### WRITTEN REQUEST
Report each line of the data that includes the word "picture".

### MATERIAL FOR THE TASK

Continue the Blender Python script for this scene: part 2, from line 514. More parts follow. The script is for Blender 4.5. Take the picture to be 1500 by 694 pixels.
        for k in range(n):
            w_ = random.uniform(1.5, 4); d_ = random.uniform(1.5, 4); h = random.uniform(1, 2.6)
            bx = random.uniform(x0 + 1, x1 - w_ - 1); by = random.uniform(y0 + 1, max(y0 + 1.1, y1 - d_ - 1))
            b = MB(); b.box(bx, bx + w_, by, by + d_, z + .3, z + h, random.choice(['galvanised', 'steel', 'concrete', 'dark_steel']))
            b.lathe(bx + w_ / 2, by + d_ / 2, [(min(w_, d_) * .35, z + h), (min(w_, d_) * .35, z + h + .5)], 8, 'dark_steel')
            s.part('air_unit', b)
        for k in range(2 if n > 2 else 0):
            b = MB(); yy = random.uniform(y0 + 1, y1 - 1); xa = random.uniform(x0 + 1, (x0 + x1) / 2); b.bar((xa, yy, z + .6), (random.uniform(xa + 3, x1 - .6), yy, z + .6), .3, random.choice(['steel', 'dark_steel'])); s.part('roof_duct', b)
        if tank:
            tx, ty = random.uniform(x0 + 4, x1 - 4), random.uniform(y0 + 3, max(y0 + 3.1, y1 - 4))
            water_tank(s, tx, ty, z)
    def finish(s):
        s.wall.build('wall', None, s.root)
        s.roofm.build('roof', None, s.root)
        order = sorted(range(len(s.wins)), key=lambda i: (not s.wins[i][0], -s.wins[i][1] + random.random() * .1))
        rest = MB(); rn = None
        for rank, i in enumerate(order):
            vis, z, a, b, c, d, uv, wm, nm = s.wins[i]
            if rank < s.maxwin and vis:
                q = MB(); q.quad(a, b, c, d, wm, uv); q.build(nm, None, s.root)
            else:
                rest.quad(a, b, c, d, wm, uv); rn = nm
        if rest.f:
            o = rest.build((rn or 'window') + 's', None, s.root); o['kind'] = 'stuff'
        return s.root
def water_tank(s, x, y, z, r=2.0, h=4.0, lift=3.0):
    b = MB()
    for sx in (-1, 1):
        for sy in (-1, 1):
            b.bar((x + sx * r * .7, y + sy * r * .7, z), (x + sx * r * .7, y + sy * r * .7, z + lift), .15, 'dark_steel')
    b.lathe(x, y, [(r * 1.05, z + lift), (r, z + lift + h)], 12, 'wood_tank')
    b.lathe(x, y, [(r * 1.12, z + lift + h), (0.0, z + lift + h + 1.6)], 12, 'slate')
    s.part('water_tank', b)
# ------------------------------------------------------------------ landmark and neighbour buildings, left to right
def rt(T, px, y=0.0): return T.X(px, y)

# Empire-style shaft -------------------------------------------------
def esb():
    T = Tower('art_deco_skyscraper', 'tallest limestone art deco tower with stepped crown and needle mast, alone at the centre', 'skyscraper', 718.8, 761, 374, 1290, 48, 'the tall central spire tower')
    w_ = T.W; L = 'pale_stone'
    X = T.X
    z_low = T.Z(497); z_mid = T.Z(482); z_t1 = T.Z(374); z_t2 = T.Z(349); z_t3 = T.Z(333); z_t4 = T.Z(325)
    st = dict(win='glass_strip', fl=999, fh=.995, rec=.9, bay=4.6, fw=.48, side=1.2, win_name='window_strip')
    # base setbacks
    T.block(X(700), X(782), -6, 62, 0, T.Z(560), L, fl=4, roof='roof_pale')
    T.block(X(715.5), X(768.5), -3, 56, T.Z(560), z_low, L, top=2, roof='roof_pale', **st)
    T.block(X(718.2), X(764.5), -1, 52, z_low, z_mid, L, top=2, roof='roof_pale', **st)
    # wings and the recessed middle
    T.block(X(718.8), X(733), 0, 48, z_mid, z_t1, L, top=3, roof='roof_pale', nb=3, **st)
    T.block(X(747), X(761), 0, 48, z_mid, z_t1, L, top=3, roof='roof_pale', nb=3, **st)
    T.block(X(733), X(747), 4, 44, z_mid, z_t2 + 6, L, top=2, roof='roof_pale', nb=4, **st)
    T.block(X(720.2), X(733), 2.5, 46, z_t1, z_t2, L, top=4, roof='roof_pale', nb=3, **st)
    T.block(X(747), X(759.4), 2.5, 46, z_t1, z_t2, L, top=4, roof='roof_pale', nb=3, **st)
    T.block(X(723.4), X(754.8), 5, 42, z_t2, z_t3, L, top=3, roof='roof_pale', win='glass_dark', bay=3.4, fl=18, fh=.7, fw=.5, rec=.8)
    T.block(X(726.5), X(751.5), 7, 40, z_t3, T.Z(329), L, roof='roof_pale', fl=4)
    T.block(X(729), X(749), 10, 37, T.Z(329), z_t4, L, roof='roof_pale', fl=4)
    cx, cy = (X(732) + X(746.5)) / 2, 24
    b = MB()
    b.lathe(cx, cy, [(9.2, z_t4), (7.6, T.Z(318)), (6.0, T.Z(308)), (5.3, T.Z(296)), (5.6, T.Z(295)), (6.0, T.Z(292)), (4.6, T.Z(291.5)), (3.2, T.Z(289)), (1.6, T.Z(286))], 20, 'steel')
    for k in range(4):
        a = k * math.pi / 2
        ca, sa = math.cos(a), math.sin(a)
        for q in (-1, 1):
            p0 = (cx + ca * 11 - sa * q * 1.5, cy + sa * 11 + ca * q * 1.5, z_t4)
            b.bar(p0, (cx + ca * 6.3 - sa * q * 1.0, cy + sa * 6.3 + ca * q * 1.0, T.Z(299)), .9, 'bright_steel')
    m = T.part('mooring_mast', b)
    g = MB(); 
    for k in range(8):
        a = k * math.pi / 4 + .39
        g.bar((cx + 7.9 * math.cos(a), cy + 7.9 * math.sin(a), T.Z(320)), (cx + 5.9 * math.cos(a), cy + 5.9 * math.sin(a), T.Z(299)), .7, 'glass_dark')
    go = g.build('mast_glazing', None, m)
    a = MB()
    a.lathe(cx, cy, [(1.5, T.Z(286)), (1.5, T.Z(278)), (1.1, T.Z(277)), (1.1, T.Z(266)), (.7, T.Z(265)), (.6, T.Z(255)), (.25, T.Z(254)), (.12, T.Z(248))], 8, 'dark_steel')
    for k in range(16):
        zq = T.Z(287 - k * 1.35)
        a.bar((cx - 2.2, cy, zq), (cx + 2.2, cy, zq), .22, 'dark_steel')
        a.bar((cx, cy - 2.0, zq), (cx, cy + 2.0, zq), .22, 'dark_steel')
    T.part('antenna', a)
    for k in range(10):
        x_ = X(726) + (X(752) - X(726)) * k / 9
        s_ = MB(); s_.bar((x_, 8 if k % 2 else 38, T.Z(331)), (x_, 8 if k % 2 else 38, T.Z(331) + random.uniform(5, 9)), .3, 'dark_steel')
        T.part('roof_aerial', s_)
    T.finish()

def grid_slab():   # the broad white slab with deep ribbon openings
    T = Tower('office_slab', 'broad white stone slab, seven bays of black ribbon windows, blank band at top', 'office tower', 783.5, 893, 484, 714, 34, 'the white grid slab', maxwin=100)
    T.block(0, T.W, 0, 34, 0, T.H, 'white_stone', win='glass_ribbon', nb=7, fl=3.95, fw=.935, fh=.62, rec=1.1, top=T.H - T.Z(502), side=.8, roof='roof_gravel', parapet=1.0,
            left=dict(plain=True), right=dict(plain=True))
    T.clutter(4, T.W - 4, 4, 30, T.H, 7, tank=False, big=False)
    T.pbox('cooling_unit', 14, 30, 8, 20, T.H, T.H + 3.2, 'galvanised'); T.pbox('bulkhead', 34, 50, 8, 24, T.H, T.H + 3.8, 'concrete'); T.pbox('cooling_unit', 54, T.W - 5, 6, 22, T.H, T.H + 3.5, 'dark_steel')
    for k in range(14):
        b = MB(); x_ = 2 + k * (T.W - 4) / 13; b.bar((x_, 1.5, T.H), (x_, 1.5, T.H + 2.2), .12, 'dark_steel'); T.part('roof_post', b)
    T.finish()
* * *
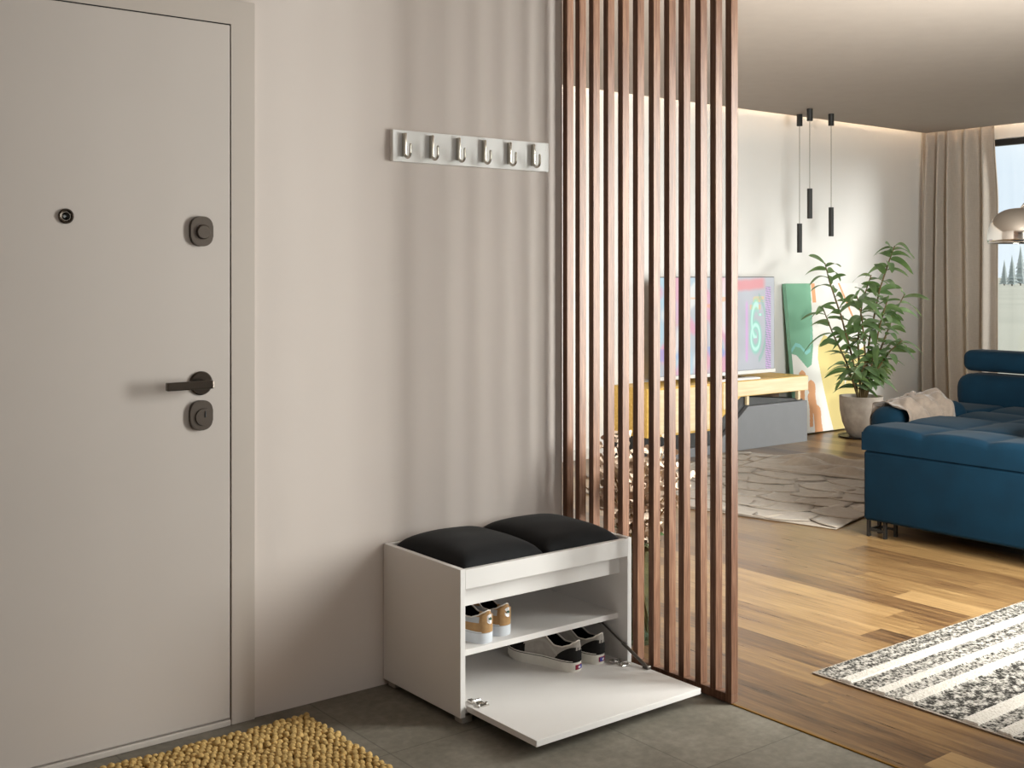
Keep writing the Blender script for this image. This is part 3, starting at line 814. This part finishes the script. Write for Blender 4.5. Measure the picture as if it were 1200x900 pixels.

### OUTPUT FOR THIS EXERCISE
Continue the Blender Python script for this scene: part 2, from line 514. More parts follow. The script is for Blender 4.5. Take the picture to be 1500 by 694 pixels.
Keep writing the Blender script for this image. This is part 3, starting at line 814. This part finishes the script. Write for Blender 4.5. Measure the picture as if it were 1200x900 pixels.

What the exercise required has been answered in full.